The common thread which runs through the exhibition is represented by magnificent jewellery reflecting the taste and fashions of the time, impressive weapons decorated with gold and precious stones, and sumptuous dining services for ceremonial banquets – all symbols of the status and power of the warriors of the steppes. Many of these amazing treasures were found in large burial mounds, known as kurgan, which were designed to perpetuate the glorious memory of the deceased from the upper social classes, and constituted a fixed point of reference in the area covered by the nomads. Scintillating decoration on robes and headdresses, earrings, pendants, armlets, breastplates, and even golden swords, reflects the pomp of aristocratic life amongst these horsemen of the steppes, and the cultural contacts which existed between them and the urban civilisations of the Mediterranean and Asia, the ancient Greeks, Romans and Persians.

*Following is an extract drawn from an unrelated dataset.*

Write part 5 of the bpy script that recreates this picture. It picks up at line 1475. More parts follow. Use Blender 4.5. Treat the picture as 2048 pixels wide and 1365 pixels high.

The art of these peoples was deeply influenced by the natural environment in which they lived. Daily contact with the world of the steppes found expression in “animalistic art”, characterised by a continual tension between the representation of real and mythical animals - between bold, naturalistic depiction, and stylised, artificial images. Griffons, cats, and deer, carved on gold sheets, together with ceremonial objects, evoke magic-religious cults, and the spiritual world of shamans. Works of original artistic expression coexists with figurative imports from the world of ancient Greece. As an introduction to the exhibition, there is an important section presenting a selection of evidence relating to the first sedentary farming populations, which preceded the predominance of the nomadic cultures.